■ **Task data**
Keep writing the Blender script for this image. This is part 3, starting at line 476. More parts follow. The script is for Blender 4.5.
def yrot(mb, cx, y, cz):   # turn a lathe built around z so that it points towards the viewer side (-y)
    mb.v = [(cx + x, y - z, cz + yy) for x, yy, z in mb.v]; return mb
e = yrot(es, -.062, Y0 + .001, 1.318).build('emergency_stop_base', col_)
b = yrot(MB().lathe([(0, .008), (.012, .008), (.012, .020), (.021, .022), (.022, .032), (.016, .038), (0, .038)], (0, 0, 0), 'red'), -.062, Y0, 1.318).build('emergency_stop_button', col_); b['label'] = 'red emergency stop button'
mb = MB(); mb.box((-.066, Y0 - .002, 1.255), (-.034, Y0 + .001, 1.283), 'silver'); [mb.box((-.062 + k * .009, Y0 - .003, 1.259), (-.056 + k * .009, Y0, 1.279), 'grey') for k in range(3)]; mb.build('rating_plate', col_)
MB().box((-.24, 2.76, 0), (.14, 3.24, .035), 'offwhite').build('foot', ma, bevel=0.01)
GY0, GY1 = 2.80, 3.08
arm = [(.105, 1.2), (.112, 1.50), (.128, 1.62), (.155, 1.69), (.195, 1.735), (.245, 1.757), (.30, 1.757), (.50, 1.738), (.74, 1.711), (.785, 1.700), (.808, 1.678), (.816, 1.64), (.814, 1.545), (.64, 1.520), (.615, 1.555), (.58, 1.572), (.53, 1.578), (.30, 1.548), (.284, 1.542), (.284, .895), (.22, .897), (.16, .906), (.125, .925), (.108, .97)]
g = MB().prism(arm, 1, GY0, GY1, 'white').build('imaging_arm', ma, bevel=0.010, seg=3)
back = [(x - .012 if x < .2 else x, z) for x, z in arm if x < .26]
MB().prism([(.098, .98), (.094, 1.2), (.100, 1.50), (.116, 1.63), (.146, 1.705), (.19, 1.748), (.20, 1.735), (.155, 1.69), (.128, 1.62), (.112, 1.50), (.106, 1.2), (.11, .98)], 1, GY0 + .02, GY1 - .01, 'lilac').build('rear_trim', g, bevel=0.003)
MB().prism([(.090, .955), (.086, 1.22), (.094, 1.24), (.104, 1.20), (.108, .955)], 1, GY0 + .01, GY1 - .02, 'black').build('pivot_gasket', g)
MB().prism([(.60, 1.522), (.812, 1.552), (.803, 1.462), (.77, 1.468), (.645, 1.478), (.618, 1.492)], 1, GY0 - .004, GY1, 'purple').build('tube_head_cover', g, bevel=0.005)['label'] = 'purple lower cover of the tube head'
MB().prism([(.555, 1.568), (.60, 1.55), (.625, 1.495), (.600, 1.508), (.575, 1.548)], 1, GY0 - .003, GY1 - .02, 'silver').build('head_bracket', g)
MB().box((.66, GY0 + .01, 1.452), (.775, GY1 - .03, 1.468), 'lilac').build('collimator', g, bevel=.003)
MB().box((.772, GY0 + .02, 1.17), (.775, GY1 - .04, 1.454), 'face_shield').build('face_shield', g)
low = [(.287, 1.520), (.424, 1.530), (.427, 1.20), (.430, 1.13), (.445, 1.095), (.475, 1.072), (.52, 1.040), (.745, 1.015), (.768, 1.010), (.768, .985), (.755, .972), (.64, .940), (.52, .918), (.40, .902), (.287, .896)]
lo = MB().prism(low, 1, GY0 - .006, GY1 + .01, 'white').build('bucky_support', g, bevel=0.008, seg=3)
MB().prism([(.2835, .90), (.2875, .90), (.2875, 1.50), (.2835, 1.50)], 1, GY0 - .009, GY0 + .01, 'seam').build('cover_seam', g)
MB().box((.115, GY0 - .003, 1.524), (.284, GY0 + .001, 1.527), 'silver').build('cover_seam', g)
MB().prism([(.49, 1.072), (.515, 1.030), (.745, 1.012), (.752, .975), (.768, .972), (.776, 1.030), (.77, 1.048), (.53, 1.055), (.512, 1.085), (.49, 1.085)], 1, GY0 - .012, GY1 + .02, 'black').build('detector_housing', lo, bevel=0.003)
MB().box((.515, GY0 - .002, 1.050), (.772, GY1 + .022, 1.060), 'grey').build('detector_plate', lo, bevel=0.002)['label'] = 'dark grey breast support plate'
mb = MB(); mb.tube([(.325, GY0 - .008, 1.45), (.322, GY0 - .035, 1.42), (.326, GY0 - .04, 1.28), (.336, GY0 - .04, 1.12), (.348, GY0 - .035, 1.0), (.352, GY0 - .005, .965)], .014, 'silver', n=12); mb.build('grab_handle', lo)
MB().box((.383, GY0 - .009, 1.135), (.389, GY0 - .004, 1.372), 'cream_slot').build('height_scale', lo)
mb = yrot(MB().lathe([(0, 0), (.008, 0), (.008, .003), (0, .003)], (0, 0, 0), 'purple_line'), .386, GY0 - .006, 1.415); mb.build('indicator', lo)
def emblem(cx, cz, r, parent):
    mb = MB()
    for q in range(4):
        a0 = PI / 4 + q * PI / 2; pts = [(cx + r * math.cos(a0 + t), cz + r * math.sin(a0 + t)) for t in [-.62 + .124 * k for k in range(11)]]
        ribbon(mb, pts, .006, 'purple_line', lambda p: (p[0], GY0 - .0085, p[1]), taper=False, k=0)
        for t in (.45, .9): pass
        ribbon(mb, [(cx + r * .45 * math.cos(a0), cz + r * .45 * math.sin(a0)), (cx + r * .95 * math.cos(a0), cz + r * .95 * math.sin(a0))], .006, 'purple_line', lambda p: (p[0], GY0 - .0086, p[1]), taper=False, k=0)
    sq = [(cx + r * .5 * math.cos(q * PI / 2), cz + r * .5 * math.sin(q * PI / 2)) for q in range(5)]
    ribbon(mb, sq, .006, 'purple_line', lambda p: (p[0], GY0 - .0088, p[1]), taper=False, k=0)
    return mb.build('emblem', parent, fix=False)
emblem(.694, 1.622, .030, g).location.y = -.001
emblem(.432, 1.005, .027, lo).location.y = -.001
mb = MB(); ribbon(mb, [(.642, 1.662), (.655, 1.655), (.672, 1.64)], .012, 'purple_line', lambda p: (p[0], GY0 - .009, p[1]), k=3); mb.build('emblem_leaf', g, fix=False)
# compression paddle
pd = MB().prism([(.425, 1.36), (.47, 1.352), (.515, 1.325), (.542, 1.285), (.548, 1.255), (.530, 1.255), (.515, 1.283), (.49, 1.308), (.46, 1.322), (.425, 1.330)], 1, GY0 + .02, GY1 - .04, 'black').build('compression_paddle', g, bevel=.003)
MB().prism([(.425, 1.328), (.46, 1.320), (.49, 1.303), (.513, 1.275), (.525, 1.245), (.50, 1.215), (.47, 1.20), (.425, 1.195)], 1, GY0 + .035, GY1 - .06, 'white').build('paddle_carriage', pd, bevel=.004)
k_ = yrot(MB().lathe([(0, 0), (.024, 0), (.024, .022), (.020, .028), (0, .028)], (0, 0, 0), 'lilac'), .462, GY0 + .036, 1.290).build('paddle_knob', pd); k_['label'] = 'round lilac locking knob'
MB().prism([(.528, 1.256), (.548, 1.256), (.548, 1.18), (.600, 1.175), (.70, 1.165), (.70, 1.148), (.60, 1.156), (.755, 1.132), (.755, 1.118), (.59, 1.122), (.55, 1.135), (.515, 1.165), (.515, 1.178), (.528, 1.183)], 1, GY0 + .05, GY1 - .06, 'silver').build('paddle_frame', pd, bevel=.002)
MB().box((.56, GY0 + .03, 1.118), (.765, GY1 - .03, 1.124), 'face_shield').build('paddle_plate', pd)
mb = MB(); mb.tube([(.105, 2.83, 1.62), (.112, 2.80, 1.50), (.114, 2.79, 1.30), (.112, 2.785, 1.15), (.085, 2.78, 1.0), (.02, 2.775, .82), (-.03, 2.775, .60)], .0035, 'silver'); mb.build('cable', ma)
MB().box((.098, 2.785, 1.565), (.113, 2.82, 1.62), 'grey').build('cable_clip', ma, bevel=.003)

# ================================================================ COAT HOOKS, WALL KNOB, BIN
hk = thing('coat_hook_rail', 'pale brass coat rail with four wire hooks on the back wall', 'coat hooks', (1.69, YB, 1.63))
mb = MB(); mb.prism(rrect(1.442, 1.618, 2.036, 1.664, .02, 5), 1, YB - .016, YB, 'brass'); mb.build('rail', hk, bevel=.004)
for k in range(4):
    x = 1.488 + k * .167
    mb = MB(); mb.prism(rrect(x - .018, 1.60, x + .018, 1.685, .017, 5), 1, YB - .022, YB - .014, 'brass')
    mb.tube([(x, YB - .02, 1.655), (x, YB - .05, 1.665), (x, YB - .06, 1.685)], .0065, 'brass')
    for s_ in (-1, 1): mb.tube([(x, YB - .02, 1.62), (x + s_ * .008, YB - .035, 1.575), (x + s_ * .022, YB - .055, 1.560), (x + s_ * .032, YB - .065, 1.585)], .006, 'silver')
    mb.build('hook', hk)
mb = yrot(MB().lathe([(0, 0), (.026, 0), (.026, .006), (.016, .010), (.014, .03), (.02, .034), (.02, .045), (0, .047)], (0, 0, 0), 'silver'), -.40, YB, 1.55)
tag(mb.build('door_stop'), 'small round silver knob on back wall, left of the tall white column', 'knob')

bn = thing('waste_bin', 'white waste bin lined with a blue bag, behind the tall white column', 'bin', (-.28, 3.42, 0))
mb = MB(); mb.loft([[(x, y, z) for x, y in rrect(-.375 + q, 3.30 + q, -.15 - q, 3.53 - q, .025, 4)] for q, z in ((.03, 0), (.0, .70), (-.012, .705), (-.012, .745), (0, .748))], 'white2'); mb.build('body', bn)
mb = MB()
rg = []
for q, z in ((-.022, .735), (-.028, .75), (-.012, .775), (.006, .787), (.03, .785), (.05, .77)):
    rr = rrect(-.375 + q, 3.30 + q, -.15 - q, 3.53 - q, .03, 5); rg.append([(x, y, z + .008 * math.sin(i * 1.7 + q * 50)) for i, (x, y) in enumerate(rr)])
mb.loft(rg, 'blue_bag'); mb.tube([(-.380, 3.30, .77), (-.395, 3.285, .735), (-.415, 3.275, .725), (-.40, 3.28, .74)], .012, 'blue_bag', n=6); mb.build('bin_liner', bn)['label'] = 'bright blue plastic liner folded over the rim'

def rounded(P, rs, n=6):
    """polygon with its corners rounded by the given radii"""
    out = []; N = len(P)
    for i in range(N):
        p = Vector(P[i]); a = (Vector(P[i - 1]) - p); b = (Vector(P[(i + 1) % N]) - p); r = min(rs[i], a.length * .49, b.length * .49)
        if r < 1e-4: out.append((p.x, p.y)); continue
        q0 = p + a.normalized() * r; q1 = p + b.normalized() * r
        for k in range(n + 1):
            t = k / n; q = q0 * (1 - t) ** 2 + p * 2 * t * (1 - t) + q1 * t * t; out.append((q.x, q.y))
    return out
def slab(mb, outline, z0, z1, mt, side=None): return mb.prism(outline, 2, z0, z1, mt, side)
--
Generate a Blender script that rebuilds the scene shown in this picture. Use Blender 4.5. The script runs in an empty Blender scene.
---
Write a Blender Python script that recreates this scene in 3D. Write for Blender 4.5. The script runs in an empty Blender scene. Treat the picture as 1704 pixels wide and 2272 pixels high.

■ **Request**
Return all lines containing "that".

■ **Result for this exercise**
def yrot(mb, cx, y, cz):   # turn a lathe built around z so that it points towards the viewer side (-y)
Generate a Blender script that rebuilds the scene shown in this picture. Use Blender 4.5. The script runs in an empty Blender scene.
Write a Blender Python script that recreates this scene in 3D. Write for Blender 4.5. The script runs in an empty Blender scene. Treat the picture as 1704 pixels wide and 2272 pixels high.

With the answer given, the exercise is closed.